2. Meritocracy. There is reward for hard work and innovation and the reward is larger in America than anywhere else. The best and the brightest end up there, not only because of financial incentives, but because they are welcomed there. Americans don't resent achievement, they applaud and admire it.
3. Generosity: I can't say anything better than how a fellow Canadian said it many years ago. It's a little dated, but true nevertheless. Read it here: truthorfiction.com/rumors/g/gordonsinclair.htm
4. Many countries, but particularly Canada, have had a better, more secure life because America stood eyeball to eyeball with the USSR and the Russians blinked first. I knew life under Soviet communism was grim but I just read the book Bloodlands: Europe Between Hitler and Stalin and I have a much better appreciation for the horrifying hell on earth visited upon the Poles, Ukrainians, Belorussians and people in the Balkan states. Fourteen million people dead, the vast majority from a deliberate policy of murder. I am humbled by the courage and resilience of the people of Central Europe.
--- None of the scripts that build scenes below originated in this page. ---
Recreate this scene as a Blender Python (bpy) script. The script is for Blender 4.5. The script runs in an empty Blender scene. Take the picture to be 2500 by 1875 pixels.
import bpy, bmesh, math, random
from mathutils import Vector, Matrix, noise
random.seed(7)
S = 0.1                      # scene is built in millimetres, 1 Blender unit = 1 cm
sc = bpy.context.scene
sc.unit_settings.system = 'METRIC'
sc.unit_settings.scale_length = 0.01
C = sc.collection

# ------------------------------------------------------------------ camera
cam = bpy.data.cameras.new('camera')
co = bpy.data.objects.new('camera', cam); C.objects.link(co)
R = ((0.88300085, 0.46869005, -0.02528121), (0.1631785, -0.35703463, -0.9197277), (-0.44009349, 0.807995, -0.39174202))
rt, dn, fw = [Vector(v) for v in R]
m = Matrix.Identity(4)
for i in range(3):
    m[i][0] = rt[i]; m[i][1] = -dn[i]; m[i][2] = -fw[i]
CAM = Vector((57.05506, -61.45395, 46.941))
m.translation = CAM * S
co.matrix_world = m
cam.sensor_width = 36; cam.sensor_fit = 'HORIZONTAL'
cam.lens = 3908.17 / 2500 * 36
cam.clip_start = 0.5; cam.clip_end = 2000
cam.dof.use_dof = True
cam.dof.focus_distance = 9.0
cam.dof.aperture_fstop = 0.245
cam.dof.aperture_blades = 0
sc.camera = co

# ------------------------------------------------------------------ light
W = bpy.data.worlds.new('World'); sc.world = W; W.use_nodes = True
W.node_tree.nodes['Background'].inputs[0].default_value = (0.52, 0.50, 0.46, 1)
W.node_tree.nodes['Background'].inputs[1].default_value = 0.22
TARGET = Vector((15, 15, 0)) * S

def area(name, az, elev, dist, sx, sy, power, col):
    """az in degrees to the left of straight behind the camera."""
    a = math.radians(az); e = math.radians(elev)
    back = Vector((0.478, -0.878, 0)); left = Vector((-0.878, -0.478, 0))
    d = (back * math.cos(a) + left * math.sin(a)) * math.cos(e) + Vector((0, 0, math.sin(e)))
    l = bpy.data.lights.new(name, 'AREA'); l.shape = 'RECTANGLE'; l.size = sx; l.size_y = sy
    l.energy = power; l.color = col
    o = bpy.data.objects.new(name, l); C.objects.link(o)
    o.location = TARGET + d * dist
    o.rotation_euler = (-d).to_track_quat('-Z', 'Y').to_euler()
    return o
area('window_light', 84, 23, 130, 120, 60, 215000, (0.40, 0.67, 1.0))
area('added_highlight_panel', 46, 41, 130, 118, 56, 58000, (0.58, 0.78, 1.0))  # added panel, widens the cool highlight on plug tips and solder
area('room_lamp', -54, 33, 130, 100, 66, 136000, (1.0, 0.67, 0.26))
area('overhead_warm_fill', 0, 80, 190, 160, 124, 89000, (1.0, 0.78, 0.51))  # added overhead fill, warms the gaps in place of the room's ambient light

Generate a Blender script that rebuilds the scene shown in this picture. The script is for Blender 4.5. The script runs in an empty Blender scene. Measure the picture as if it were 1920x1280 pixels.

Detrimental to America's international standing (in other words, why Americans **** people off)
Failure to recognize there is a world outside the US borders and it's a big, important world at that. American parochialism is legendary. It frustrates the hell out of people when they meet an American and feel dismissed as unimportant against that swaggering arrogance and superiority complex. It's called the Ugly American Syndrome and I know many Americans hurt and bewildered by the hostility they encounter from other nationalities. Unfortunately, too many Americans over too many years have earned that reputation on behalf of their own citizens. It will take a considerable amount of time to undue that damage.